I have to be honest, other than the "Birdhouse in Your Soul" song and "Istanbul (Not Constantinople)," my knowledge of TMBG songs is slim to none. I guess that with the cult following the band has, and none of my friends ever being in that cult, I never was exposed to the weird genius that seems to be John and John. But up there they were, John and John, who seem to be able to mix a little stand-up comedy, witty commentary, and interesting instruments (John played, for no better way to put it, a big stick for one of the songs) into a show that had the crowd going wild at the ding of a xylophone. My problem, and I think I was the only one there with this problem, was that I wasn't familiar with the songs. So, I'm trying to listen while the crowd is singing along, and that damn drum machine dude is just drowning out what sounded like some of the most fun and interesting lyrics I've heard in a long time. It sounded kinda folksy, kinda rappish, kinda rock, kinda polka, but that's the best I could understand while the crowd was bouncing up and down, screaming as if they were in hell, and just plain old having a good time. And so the end of the first set came to a close.

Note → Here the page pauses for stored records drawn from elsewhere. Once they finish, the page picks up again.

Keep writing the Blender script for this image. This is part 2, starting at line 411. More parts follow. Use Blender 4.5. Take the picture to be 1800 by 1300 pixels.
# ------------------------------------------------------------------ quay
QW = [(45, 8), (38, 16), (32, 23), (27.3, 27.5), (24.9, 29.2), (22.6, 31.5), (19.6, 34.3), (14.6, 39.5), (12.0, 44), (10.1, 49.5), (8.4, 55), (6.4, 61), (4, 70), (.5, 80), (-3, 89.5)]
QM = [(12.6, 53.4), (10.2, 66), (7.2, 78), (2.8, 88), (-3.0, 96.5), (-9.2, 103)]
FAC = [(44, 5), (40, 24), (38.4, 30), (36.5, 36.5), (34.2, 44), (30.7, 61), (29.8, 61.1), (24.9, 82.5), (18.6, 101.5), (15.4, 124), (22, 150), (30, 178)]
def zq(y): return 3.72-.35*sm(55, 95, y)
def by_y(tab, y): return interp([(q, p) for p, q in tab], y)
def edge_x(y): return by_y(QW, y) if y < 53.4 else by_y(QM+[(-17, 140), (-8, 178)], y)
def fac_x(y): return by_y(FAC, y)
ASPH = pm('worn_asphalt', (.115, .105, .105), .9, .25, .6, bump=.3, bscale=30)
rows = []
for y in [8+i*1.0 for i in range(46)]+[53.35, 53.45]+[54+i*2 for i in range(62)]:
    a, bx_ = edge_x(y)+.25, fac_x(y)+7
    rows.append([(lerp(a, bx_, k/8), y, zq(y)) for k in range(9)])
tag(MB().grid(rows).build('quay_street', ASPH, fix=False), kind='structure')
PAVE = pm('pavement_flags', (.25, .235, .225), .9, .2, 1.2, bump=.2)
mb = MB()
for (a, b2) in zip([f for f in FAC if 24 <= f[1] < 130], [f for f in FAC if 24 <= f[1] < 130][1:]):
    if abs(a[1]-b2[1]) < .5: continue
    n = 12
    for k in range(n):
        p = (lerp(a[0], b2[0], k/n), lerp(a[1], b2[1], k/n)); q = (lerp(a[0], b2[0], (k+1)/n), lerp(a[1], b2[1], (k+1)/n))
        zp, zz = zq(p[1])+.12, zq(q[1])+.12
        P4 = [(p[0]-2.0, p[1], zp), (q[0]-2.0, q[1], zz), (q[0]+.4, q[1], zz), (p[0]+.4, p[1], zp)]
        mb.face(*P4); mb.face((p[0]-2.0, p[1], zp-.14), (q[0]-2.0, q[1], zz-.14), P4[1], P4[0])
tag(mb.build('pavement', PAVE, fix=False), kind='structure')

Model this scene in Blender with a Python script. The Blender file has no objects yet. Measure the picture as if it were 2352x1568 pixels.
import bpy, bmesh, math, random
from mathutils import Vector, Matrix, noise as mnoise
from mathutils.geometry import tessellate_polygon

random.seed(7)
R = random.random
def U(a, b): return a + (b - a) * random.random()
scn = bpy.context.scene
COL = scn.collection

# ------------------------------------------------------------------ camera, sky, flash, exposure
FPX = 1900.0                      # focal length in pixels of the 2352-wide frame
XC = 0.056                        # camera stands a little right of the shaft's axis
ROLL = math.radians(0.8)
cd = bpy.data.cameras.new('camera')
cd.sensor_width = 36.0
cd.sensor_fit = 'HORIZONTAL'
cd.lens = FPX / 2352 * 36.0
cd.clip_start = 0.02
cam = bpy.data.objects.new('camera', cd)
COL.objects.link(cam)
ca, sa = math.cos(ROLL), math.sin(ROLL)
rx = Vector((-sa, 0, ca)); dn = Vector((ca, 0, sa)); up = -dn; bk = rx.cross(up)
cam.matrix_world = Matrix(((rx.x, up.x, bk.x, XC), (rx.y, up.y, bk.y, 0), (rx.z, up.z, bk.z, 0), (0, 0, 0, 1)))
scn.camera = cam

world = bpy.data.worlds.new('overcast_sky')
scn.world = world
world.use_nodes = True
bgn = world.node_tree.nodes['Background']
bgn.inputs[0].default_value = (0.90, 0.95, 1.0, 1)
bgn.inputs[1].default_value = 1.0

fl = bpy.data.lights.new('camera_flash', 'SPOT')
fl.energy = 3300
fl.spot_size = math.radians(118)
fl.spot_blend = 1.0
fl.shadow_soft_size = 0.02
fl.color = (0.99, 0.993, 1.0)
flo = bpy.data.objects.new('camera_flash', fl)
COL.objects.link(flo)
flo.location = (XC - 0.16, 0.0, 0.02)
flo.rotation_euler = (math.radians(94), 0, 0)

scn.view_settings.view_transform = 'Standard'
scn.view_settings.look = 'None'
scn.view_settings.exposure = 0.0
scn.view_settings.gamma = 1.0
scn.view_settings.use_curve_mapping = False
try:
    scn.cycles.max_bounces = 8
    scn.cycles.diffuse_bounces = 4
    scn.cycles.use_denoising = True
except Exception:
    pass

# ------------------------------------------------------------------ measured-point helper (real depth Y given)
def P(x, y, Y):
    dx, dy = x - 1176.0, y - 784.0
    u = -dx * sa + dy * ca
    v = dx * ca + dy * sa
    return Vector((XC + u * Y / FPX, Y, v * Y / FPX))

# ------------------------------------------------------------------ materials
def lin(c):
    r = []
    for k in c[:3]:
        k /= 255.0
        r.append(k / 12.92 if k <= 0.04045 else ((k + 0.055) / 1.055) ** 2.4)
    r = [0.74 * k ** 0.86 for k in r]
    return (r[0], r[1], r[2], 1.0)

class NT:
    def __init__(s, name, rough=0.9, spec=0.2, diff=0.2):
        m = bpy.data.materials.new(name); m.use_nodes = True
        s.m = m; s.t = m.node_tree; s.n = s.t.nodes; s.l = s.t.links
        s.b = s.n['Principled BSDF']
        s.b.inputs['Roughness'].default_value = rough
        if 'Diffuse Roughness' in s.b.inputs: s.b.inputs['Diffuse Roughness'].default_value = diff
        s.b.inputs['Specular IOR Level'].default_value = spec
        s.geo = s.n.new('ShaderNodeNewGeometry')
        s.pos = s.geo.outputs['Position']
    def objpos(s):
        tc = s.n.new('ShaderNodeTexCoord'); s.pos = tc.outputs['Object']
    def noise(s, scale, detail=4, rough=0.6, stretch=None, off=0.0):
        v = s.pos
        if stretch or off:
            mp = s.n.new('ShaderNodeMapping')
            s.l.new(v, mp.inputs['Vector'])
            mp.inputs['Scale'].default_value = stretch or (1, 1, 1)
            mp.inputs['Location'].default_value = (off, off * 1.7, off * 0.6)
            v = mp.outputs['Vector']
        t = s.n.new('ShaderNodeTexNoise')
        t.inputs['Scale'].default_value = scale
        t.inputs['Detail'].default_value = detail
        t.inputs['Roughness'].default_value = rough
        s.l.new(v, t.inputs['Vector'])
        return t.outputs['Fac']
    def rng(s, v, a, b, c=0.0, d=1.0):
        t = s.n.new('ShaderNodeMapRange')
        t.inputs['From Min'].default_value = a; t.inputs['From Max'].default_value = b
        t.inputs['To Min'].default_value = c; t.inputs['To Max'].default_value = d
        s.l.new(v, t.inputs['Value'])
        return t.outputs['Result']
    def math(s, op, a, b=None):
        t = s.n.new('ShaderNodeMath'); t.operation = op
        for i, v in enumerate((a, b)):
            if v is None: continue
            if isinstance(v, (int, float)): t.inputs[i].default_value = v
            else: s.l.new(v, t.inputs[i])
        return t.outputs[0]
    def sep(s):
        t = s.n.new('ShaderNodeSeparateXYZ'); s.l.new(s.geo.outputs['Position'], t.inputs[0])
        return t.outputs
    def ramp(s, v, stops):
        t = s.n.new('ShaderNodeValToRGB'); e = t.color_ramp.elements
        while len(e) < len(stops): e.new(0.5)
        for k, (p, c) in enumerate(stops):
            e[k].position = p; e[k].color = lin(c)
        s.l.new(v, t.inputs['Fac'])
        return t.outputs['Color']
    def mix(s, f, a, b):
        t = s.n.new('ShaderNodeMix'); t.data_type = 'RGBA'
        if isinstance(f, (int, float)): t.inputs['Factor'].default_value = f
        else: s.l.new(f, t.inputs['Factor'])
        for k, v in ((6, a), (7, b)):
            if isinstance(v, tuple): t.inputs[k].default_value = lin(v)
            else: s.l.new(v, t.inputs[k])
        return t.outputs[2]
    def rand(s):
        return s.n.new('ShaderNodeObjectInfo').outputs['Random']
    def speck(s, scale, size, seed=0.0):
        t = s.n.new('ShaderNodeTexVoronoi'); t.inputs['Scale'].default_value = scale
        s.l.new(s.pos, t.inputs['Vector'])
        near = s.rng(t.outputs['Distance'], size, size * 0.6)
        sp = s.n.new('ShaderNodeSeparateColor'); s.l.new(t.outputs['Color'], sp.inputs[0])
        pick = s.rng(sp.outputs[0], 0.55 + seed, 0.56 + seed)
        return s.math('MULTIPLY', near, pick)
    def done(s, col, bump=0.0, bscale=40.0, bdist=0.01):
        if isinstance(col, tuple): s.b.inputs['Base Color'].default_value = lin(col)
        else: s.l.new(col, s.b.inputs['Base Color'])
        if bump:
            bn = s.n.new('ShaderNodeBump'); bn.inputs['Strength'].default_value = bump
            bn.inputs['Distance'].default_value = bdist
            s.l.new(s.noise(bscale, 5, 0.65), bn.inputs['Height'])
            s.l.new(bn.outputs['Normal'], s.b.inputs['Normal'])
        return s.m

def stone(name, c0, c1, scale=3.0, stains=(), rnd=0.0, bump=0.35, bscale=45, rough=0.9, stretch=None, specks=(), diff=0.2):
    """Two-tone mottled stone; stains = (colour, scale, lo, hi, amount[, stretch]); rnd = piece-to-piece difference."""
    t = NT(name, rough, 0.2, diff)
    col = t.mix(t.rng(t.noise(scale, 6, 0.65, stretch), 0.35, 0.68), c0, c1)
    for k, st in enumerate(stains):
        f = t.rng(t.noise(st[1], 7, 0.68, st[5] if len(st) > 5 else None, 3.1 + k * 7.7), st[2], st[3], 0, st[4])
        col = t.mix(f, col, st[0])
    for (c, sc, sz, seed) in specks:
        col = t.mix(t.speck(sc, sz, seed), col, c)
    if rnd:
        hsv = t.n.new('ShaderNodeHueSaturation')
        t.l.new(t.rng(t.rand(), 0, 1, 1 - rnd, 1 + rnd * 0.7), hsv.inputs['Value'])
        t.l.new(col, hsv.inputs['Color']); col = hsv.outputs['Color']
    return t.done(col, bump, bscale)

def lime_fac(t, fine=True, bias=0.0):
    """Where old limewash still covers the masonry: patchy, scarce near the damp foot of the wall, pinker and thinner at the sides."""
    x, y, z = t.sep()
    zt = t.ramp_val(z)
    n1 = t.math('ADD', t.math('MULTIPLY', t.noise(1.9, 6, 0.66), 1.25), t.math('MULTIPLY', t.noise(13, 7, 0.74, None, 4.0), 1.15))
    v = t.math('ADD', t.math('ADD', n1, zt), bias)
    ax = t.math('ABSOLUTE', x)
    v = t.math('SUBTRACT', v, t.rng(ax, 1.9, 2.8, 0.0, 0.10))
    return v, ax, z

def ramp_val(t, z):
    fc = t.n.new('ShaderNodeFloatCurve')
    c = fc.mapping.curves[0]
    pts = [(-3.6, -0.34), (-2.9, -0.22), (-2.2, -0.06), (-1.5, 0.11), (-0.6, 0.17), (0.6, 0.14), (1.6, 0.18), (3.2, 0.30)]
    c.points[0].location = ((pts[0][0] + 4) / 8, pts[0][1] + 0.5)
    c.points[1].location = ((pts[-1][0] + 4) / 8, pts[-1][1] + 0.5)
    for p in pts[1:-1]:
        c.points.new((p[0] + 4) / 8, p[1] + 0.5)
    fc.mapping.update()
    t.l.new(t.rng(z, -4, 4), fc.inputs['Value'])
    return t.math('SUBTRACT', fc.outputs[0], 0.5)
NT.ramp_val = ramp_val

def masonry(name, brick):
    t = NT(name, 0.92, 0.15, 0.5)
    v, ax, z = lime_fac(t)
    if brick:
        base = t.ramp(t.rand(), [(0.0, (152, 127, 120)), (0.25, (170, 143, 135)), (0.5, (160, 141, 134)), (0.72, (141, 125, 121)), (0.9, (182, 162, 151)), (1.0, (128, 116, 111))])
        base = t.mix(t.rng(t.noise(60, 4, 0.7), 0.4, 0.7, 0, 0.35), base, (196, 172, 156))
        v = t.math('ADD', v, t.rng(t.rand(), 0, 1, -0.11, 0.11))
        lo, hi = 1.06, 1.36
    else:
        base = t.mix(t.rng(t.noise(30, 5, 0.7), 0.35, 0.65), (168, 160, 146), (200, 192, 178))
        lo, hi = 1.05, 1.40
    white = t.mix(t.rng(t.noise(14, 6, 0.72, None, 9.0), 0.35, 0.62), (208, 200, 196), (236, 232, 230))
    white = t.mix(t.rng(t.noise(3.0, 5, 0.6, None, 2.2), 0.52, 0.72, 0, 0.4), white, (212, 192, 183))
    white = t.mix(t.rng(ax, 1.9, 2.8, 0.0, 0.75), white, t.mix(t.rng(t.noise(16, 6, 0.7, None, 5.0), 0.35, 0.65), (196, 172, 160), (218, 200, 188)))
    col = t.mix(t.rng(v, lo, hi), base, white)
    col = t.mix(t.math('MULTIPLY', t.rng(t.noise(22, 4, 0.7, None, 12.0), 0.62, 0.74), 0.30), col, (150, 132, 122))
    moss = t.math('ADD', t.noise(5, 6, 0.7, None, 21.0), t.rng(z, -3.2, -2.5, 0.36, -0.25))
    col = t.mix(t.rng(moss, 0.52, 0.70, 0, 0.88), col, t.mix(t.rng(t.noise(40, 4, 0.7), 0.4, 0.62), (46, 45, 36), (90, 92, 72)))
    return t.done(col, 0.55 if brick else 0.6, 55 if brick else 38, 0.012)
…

After an acceptable 20 minute break John and John returned with some friends, a full blown band, and the bass still cranked up. So, again, while the rest of the crowd is singing along, I'm in the same predicament as before - the bass was drowning out the lyrics. Oh well, it still seemed to be only a problem for me because the crowd was having a blast, even grandma and grandpa were dancing up a storm, and when the confetti tube blasted during "James K. Polk" the place was up for grabs. Well, so I thought, that was all until I got to experience two of the tallest "singers" I have ever seen while the crowd went nuts. I guess calling them "singers" is a stretch, but I always get confused on what to call ventriloquist dummies. I mean they sort of have a personality, but they aren't really people, so I guess I'll stick with "singers" in the quotes. Approaching the height of the ceiling in The Metro, these "singers" overshadowed the crowd, and I now started to realize why TMBG had this cult following. See, TMBG don't get a lot of radio play, at least not here in The Windy City, kinda like a lot of pretty cool bands, but they do put on a fun show, and fun shows go by word of mouth. Those fans buy the CD's, those fans know the words, and those fans just add to the fun of a group like They Might Be Giants.

As the night was coming to a close I was really pretty impressed at the great band John and John had, how dedicated their fans are, and I always like a band that can show its fans a good time. There didn't seem to be many disappointed people there, well, all except me, but that's my own fault for not knowing a lot of their songs, and a lot of those same fans were glad to hear the older songs, with John and John playing them as the duo they started as. Any band that has an accordion and will play a polka automatically have a thumb up on other bands, but toss that in with a fun time and a disco ball and the other thumb rises to attention too. So, it's TWO "THEY'VE GOT AN ACCORDION" THUMBS UP for the They Might Be Giants boys. Next time around I should know a few more of their songs so the deaf drum machine dude won't bother me so much, but I just wish I could have picked up on some of the lyrics John and John have become famous for. Oh well.

That's it for this one, I'm The Dude on the Right!! L8R!!